TEMPO.CO, Jakarta - Presiden Joko Widodo atau Jokowi mengatakan memberikan grasi terhadap terpidana korupsi Annas Maamun karena ada pertimbangan Mahkamah Agung dan Kementerian Hukum dan Hak Asasi Manusia.
Pemerintah, kata dia, juga melihat dari sisi kemanusiaan. "Dari kaca mata kemanusiaan itu diberikan. Tapi sekali lagi atas pertimbangan MA dan itu adalah hak yang diberikan kepada Presiden," kata Jokowi di Istana Bogor, Jawa Barat, Rabu, 27 November 2019.

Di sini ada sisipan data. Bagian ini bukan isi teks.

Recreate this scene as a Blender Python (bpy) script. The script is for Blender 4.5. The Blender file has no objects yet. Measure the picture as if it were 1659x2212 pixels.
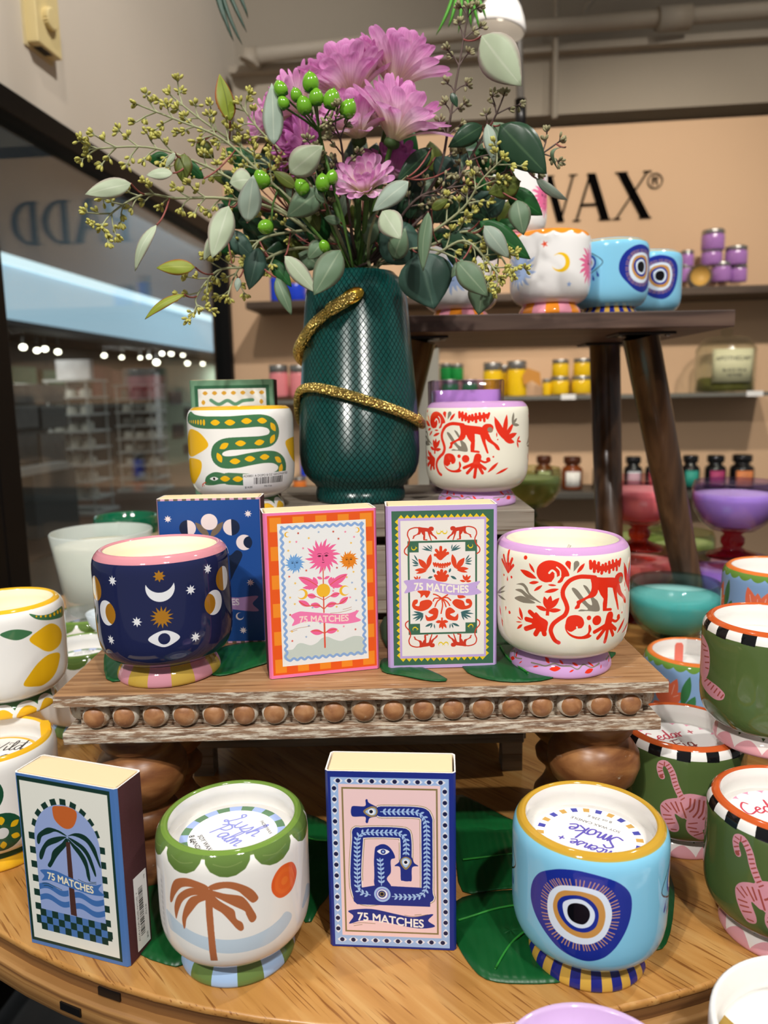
import bpy, math, random
import numpy as np
from mathutils import Vector, Matrix
random.seed(7)
PI=math.pi
# ---------------------------------------------------------------- camera, world, lights
W0,H0=1659,2212
FPX=1634.0; PITCH=0.1531; ROLL=-0.0186; EYE=1.0943
_f=np.array([0,math.cos(PITCH),-math.sin(PITCH)]); _r0=np.array([1.,0,0]); _u0=np.cross(_r0,_f)
_c,_s=math.cos(ROLL),math.sin(ROLL)
_r=_c*_r0+_s*_u0; _u=-_s*_r0+_c*_u0
scene=bpy.context.scene
COL=scene.collection
cd=bpy.data.cameras.new('camera'); cam=bpy.data.objects.new('camera',cd); COL.objects.link(cam)
cd.sensor_fit='VERTICAL'; cd.lens=6.86; cd.sensor_height=6.86*H0/FPX; cd.sensor_width=6.86*W0/FPX
cd.clip_start=.02; cd.clip_end=60; scene.cycles.transparent_max_bounces=32; scene.cycles.max_bounces=10
m=Matrix(((_r[0],_u[0],-_f[0],0),(_r[1],_u[1],-_f[1],0),(_r[2],_u[2],-_f[2],EYE),(0,0,0,1)))
cam.matrix_world=m
cd.dof.use_dof=True; cd.dof.focus_distance=.50; cd.dof.aperture_fstop=2.0
scene.camera=cam
scene.view_settings.view_transform='Standard'; scene.view_settings.look='None'
scene.view_settings.gamma=1; scene.view_settings.use_curve_mapping=False
scene.view_settings.exposure=0.06
wd=bpy.data.worlds.new('world'); scene.world=wd; wd.use_nodes=True
wd.node_tree.nodes['Background'].inputs[0].default_value=(1.0,.97,.94,1)
wd.node_tree.nodes['Background'].inputs[1].default_value=.21
def spot(name,loc,tgt,power,size=70,blend=.5,rad=.03,col=(1,.9,.78)):
    l=bpy.data.lights.new(name,'SPOT'); l.energy=power; l.spot_size=math.radians(size); l.spot_blend=blend
    l.shadow_soft_size=rad; l.color=col
    o=bpy.data.objects.new(name,l); COL.objects.link(o); o.location=loc
    o.rotation_euler=(Vector(tgt)-Vector(loc)).to_track_quat('-Z','Y').to_euler(); return o
PSI=math.radians(6.5); CP,SP=math.cos(PSI),math.sin(PSI)
def RM(a,b,z=0): return (a*CP+b*SP,-a*SP+b*CP,z)      # the shop's own axes: a along the back wall, b towards it
WARM=(1,.955,.90)
spot('track_spot',(-.80,-.95,2.5),(-.1,.5,.9),84,60,.6,.03,WARM)
spot('track_spot',(-.66,-.95,2.5),(0,.5,.9),38,60,.6,.03,WARM)
spot('track_spot',(.42,-.85,2.6),(.05,.55,.9),76,60,.6,.03,WARM)
spot('track_spot',(.58,-.85,2.6),(.1,.6,.9),34,60,.6,.03,WARM)
spot('track_spot',(1.25,.75,2.7),(.1,.55,.9),52,55,.6,.03,WARM)
spot('track_spot',(-.15,.95,3.0),(0,.62,1.0),24,50,.6,.03,WARM)
spot('track_spot',RM(1.15,.55,2.75),RM(.85,2.6,1.45),92,46,.8,.04,(1,.90,.78))
spot('track_spot',RM(.45,.50,2.75),RM(.35,2.6,1.25),90,46,.8,.04,(1,.92,.81))
spot('track_spot',RM(-.35,.55,2.8),RM(-.45,2.6,1.1),46,46,.8,.04,(1,.90,.80))
spot('track_spot',RM(.45,.4,3.1),RM(-.82,1.7,2.0),165,80,.9,.05,(1,.95,.89))
for i_,(a_,b_,e_) in enumerate([(-4.1,6.6,16),(-4.2,9.5,24),(-4.2,14.5,34)]):
    sl=bpy.data.lights.new('shop_fill','AREA'); sl.energy=e_; sl.size=.8; sl.color=(1,.96,.9); so=bpy.data.objects.new('shop_fill',sl); COL.objects.link(so); so.location=RM(a_,b_,1.75)  # added area fill brightening the shop interior, apart from its modelled downlights
ml=bpy.data.lights.new('mall_light','AREA'); ml.energy=120; ml.size=3; ml.color=(.85,.95,1)
mo=bpy.data.objects.new('mall_light',ml); COL.objects.link(mo); mo.location=RM(-3.9,9.5,3.2)

# ---------------------------------------------------------------- pixel -> point
EYEP=np.array([0,0,EYE])
def _ray(x,y): return _f+(x-829.5)/FPX*_r-(y-1106)/FPX*_u
def at(x,y,Y):
    d=_ray(x,y); return Vector(EYEP+d*(Y/d[1]))
def atz(x,y,z):
    d=_ray(x,y); return Vector(EYEP+d*((z-EYE)/d[2]))
def atb(x,y,b):
    d=_ray(x,y); t=b/(d[0]*SP+d[1]*CP); return Vector(EYEP+d*t)
def ata(x,y,a):
    d=_ray(x,y); t=a/(d[0]*CP-d[1]*SP); return Vector(EYEP+d*t)
def toroom(p): return (p[0]*CP-p[1]*SP, p[0]*SP+p[1]*CP, p[2])

# ---------------------------------------------------------------- tags
def tag(o,label=None,cat=None,group=None,kind=None):
    if label: o['label']=label
    if cat: o['category']=cat
    if group: o['group']=group
    if kind: o['kind']=kind
    return o
def thing(name,label,cat,loc=(0,0,0),rotz=0,group=None):
    o=bpy.data.objects.new(name,None); COL.objects.link(o); o.empty_display_size=.02
    o.location=loc; o.rotation_euler=(0,0,rotz); tag(o,label,cat,group); return o
def copy_tree(o,parent=None):
    c=o.copy(); COL.objects.link(c)
    if parent is not None: c.parent=parent
    for ch in list(o.children): copy_tree(ch,c)
    return c

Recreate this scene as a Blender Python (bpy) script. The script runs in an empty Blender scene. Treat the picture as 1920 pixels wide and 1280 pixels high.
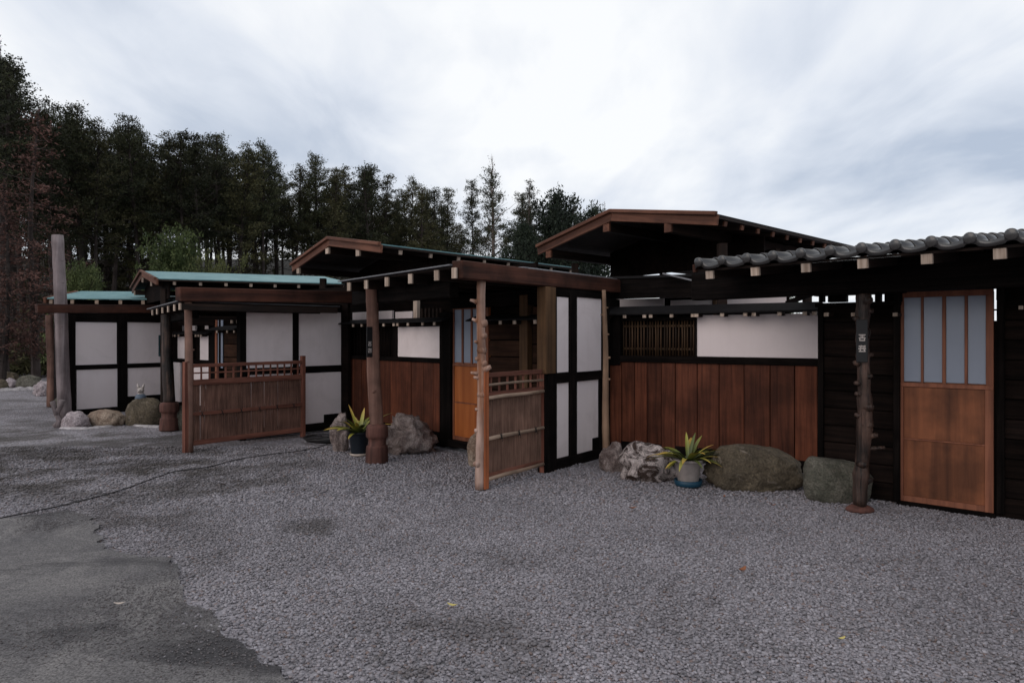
import bpy, bmesh, math, random
import numpy as np
from mathutils import Vector, Matrix, noise as mnoise

# ------------------------------------------------------------------ camera, sky, light, exposure
SC = bpy.context.scene
COL = SC.collection
F, HY, CX, EYE = 1307.0, 630.0, 960.0, 1.5          # lens in px of a 1920 wide frame, horizon row, eye height
cam_d = bpy.data.cameras.new("camera")
cam = bpy.data.objects.new("camera", cam_d); COL.objects.link(cam)
cam.location = (0, 0, EYE); cam.rotation_euler = (math.radians(90), 0, 0)
cam_d.sensor_width = 36.0; cam_d.lens = 36.0 * F / 1920.0
cam_d.shift_y = -(640.0 - HY) / 1920.0
cam_d.clip_start = 0.1; cam_d.clip_end = 2000
SC.camera = cam
SC.render.resolution_x = 1024; SC.render.resolution_y = 682

SUN_EL, SUN_AZ = math.radians(30), math.radians(225)
W = bpy.data.worlds.new("World"); SC.world = W; W.use_nodes = True
wt = W.node_tree; wt.nodes.clear()
def wn(t, **k):
    n = wt.nodes.new(t)
    for a, b in k.items(): setattr(n, a, b)
    return n
wo = wn("ShaderNodeOutputWorld"); add = wn("ShaderNodeAddShader")
bg1 = wn("ShaderNodeBackground"); bg2 = wn("ShaderNodeBackground")
sky = wn("ShaderNodeTexSky", sky_type='NISHITA', sun_disc=False, sun_elevation=SUN_EL, sun_rotation=SUN_AZ)
wt.links.new(sky.outputs[0], bg1.inputs[0]); bg1.inputs[1].default_value = 0.006
# cloud deck: direction projected on a plane high above, streaky noise
tc = wn("ShaderNodeTexCoord"); sx = wn("ShaderNodeSeparateXYZ")
wt.links.new(tc.outputs["Generated"], sx.inputs[0])
mz = wn("ShaderNodeMath", operation='MAXIMUM'); mz.inputs[1].default_value = 0.0
wt.links.new(sx.outputs[2], mz.inputs[0])
az = wn("ShaderNodeMath", operation='ADD'); az.inputs[1].default_value = 0.22
wt.links.new(mz.outputs[0], az.inputs[0])
dx = wn("ShaderNodeMath", operation='DIVIDE'); dy = wn("ShaderNodeMath", operation='DIVIDE')
wt.links.new(sx.outputs[0], dx.inputs[0]); wt.links.new(az.outputs[0], dx.inputs[1])
wt.links.new(sx.outputs[1], dy.inputs[0]); wt.links.new(az.outputs[0], dy.inputs[1])
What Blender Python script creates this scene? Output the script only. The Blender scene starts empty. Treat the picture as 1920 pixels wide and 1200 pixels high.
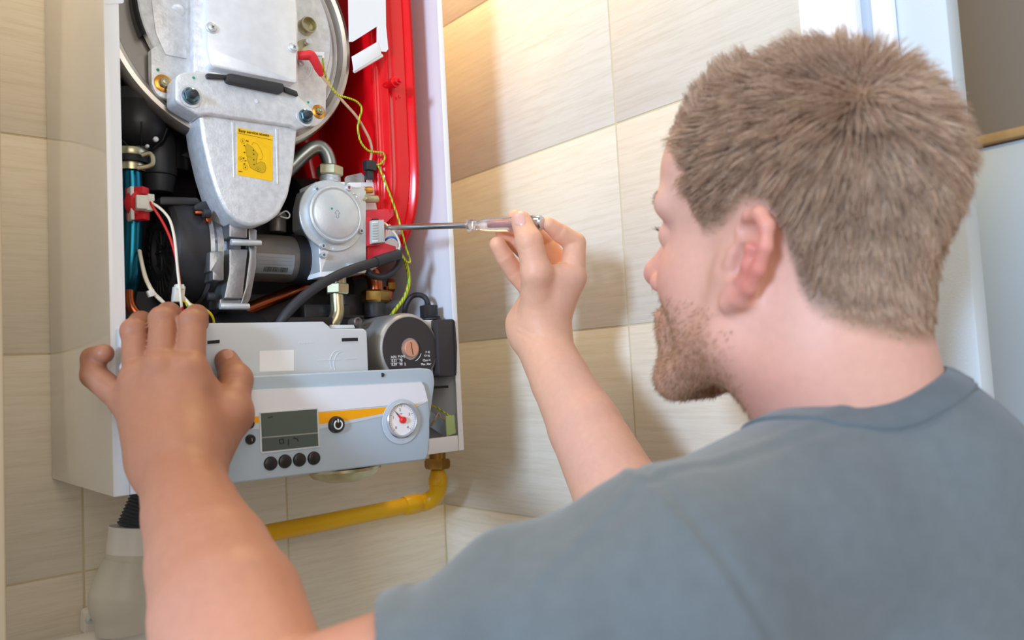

Jokowi menampik jika pemberian grasi ini dianggap pemerintah tidak memiliki komitmen kuat pada pemberantasan korupsi. Menurut dia, pemerintah tidak selalu mengabulkan grasi kepada koruptor.
"Kalau setiap hari kami keluarkan grasi untuk koruptor, setiap hari atau setiap bulan, itu baru, itu baru silakan dikomentari," kata dia.
Jokowi memangkas hukuman Annas dari tujuh tahun penjara menjadi enam tahun penjara. Hal ini tertuang dalam Keputusan Presiden nomor 23/G tahun 2019 tentang pemberian grasi tanggal 25 Oktober 2019. Sebelum mendapatkan grasi, Annas seharusnya baru bebas pada 3 Oktober 2021. Dengan grasi ini Annas akan bebas pada 3 Oktober 2020.
Annas divonis enam tahun penjara oleh Pengadilan Tindak Pidana Korupsi pada 2015 karena terbukti menerima duit terkait alih fungsi lahan untuk perkebunan sawit. Hukumannya kemudian diperberat di tingkat kasasi menjadi 7 tahun penjara.
Lembaga antikorupsi, Indonesia Corruption Watch (ICW), menyampaikan kekecewaannya kepada Jokowi. Meski demikian, ICW mengaku tak kaget. Sebab, komitmen pemberantasan korupsi Jokowi dianggap tidak jelas.
"Sikap dari Presiden Joko Widodo ini mesti dimaklumi, karena sedari awal Presiden memang sama sekali tidak memiliki komitmen antikorupsi yang jelas. Jadi jika selama ini publik mendengar narasi antikorupsi yang diucapkan oleh presiden, itu hanya omong kosong belaka," kata peneliti ICW Kurnia Ramadhana, dalam keterangan tertulis.